Wednesday, April 15, 2009

Here's to You, Fred! Here's to You, Jimmy Doolittle!



Picture 1: Internment group---Erich Braemer is first row, second from right Dad, Karl Vogt, is last row, second from right.
Picture 2: Doolittle crew and related article.

It happened on April 18, 1942. General James Doolittle led sixteen B-25 bombers, which had been modified to enable them to take off from the deck of the U.S.S. Hornet, to a very risky attack on Tokyo. The Doolittle Raid was a huge deal for Americans. The mission was designed to be a small pay back for Pearl Harbor.

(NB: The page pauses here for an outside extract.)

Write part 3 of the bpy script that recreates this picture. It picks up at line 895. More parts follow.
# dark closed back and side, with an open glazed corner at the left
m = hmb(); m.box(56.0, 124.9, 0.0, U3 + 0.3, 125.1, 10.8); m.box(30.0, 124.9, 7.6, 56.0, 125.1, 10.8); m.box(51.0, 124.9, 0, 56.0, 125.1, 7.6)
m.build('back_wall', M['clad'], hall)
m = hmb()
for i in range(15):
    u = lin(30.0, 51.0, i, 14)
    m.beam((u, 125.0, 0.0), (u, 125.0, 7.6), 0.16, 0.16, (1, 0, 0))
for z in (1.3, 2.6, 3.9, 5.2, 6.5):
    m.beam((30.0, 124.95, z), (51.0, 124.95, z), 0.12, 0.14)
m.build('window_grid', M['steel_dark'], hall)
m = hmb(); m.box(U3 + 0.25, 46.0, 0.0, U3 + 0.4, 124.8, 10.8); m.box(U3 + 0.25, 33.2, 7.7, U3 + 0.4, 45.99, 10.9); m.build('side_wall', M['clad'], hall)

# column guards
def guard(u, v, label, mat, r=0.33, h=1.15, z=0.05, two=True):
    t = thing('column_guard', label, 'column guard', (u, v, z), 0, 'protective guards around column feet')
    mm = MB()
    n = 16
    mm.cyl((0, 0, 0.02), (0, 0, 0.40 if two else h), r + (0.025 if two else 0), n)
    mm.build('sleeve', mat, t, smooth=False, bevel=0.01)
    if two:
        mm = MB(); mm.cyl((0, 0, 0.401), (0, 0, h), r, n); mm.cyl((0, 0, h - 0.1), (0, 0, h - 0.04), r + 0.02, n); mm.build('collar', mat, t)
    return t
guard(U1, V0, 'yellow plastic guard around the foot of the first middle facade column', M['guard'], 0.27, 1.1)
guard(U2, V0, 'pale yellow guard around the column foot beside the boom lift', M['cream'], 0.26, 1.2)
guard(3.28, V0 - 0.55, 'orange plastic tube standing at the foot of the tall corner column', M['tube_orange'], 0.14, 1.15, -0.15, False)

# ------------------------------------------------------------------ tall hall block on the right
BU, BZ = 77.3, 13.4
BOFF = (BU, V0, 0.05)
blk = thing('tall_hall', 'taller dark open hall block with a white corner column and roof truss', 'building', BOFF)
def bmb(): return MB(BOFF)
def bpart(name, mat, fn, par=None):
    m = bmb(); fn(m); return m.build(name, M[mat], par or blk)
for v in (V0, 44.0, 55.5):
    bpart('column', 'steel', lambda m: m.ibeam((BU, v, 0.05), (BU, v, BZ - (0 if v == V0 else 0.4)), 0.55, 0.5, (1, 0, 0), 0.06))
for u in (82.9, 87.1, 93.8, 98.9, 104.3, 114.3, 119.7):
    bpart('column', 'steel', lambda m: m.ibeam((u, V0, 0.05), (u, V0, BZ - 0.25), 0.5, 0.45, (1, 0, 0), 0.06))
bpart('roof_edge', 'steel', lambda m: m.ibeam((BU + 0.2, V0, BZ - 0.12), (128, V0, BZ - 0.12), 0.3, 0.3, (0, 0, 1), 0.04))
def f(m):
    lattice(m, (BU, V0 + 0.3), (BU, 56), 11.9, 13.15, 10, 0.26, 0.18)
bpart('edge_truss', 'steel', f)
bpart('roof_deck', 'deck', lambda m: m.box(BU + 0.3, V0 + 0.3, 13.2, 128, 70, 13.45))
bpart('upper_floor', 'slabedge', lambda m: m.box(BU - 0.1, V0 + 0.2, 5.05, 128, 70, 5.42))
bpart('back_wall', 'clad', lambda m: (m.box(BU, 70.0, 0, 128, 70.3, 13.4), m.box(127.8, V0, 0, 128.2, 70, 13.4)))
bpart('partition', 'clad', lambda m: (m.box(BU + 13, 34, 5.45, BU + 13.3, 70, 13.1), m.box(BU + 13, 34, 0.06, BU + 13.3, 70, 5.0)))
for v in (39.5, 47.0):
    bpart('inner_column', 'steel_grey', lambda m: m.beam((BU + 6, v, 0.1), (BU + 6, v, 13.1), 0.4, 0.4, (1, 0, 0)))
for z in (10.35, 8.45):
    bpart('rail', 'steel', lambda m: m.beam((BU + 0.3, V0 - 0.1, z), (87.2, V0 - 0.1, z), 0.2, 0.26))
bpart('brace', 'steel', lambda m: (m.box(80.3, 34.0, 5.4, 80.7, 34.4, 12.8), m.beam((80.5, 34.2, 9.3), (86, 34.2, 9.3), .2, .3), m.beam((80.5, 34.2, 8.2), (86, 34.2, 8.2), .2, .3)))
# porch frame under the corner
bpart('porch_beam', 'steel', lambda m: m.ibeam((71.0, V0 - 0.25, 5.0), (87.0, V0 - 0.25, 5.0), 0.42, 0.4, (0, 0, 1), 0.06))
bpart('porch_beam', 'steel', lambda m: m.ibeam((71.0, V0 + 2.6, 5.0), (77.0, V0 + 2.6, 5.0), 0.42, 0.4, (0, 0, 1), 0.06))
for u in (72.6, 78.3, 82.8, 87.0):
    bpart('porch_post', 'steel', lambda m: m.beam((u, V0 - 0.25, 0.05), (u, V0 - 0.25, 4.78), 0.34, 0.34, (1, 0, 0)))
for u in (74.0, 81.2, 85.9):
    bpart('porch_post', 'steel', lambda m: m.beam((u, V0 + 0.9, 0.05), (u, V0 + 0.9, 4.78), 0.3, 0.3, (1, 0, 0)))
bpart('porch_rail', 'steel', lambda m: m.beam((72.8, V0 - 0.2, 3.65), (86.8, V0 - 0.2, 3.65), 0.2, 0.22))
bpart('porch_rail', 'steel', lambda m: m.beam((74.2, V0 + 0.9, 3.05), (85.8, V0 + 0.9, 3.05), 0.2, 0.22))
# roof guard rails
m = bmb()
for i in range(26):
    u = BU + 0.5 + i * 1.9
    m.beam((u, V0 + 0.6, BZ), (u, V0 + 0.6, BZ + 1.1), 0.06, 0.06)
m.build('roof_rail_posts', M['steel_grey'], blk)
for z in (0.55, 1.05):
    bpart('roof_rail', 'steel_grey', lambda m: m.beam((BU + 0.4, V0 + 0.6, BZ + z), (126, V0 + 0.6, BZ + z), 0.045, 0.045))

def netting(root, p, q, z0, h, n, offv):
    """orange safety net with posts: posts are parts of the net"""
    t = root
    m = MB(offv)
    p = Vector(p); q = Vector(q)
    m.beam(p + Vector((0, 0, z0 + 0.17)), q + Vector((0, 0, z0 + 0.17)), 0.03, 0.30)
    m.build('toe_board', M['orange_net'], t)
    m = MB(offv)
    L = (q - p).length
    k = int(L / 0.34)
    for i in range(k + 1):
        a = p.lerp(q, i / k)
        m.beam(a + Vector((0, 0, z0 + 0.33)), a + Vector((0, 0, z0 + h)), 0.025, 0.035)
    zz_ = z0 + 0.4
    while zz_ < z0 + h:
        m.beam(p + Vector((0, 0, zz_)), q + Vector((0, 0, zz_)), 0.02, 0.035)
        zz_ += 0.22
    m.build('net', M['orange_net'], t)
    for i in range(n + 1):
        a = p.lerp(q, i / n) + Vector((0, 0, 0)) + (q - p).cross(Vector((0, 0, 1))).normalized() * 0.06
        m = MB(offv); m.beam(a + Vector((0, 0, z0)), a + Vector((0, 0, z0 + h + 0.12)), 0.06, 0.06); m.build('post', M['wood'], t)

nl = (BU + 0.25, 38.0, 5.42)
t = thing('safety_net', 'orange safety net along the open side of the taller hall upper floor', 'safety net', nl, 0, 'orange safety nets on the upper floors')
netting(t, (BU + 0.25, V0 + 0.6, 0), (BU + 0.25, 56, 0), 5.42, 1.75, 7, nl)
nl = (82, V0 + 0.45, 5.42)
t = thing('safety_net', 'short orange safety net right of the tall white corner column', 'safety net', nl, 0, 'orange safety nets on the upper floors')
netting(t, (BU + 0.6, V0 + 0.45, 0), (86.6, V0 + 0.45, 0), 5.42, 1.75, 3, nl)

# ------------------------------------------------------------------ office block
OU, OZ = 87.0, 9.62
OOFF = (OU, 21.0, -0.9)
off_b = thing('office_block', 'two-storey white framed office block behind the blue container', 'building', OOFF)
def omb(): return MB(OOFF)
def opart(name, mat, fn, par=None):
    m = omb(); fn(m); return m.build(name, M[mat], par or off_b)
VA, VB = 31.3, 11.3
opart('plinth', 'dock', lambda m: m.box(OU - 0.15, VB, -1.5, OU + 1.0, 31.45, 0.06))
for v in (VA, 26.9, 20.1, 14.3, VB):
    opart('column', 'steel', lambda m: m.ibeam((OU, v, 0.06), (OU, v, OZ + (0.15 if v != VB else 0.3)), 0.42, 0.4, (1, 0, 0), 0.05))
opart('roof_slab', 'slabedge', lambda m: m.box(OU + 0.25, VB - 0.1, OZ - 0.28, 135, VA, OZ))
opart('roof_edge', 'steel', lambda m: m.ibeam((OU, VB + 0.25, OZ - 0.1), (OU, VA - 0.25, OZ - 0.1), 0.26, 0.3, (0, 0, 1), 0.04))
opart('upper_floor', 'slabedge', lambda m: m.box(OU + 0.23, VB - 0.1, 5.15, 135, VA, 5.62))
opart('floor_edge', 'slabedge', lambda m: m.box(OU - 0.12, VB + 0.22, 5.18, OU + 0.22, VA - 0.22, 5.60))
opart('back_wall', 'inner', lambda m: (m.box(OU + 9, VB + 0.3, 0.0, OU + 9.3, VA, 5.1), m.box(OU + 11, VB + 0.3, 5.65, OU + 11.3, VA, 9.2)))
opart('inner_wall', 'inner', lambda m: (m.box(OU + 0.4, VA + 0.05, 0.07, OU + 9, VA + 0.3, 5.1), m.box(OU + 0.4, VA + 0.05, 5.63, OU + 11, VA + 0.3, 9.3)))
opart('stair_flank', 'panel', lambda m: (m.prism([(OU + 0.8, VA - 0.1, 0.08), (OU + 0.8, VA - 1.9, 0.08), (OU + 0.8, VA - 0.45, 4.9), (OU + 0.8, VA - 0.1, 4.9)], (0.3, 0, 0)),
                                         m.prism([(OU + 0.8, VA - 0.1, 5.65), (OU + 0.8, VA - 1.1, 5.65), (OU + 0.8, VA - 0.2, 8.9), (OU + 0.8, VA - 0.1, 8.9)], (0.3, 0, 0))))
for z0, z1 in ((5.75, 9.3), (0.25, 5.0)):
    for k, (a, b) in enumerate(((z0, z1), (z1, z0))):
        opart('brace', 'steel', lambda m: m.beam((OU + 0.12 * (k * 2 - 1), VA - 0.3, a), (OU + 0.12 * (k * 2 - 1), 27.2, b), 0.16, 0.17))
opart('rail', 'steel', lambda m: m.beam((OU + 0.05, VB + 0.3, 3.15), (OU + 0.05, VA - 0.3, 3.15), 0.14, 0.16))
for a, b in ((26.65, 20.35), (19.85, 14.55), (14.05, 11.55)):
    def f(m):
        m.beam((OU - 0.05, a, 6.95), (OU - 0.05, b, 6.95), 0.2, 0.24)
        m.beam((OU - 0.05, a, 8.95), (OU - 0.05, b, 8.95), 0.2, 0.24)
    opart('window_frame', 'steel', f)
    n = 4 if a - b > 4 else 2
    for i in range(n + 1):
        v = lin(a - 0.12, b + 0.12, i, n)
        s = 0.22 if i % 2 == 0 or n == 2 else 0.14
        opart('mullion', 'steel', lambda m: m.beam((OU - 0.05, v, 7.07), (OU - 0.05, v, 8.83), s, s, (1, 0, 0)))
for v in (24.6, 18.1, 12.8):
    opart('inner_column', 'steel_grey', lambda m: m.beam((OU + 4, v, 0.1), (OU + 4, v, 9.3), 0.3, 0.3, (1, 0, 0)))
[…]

Those who planned the mission realized that the mission’s hoped for effect would be more a psychological victory than a military one. If successful, it would prove to the Japanese that we indeed could reach Japan with our war planes, and it would give the American people hope. However, the risks to the men involved would be enormous. Would the re-fitted airplanes make it off the carrier? Would the secrecy of the mission be maintained until the airplanes reached Tokyo? Would they be able to hit planned targets and make it to safe territory before their fuel tanks emptied? As it turned out, the bombing mission was successful, but the aftermath was indicative of the extreme dangers faced. All 16 aircraft were lost and 11 crewmen were either killed or captured. However, the complete crews of 14 aircraft made it to safety. The members of the crew of Jimmy Doolittle’s lead airplane were among the lucky ones.
67 years later there are 9 of the original 80 Raiders still living. April 18, 2009 is the date of the 67th reunion of the Doolittle Raiders, to be held in Columbia, S.C.---a fitting place because this is where it all started.
Richard Cole, co-pilot for Jimmy Doolittle, will be one of the attendees. I wonder if he remembers Fred Braemer, the bombardier on his plane for this historic mission? I’m willing to bet anything that he remembers Fred very well. Those Raiders were a close knit bunch back at the beginning and continued to keep in touch over the years. Fred died in 1989, so at the next Raider reunion, his comrades must have toasted him, because that is one of the ceremonial events the Raiders have at their reunions---they toast the original fallen comrades and those who passed away during the previous year. Jimmy Doolittle passed away in 1993. Before his death he asked the group to keep meeting until only two are left. The final two will uncork a bottle of cognac from 1896, the year of Doolittle’s birth, and make one last toast.
If you have read the previous posts on this blog, you will understand why I am so fascinated with this part of military history. The lives of Jimmy Doolittle and Fred Braemer have touched my life in a small way through my dad and my dad’s friend, Erich Braemer. Dad and Erich were interned together for a short time at Ft. Lincoln, Bismarck, North Dakota. Right before Christmas in 1941, they rode the “internment train” together which took them from freedom in Washington State to incarceration in North Dakota. Erich was soon sent home---his son was a potential war hero after all---while Dad and many others languished in internment camps for much longer.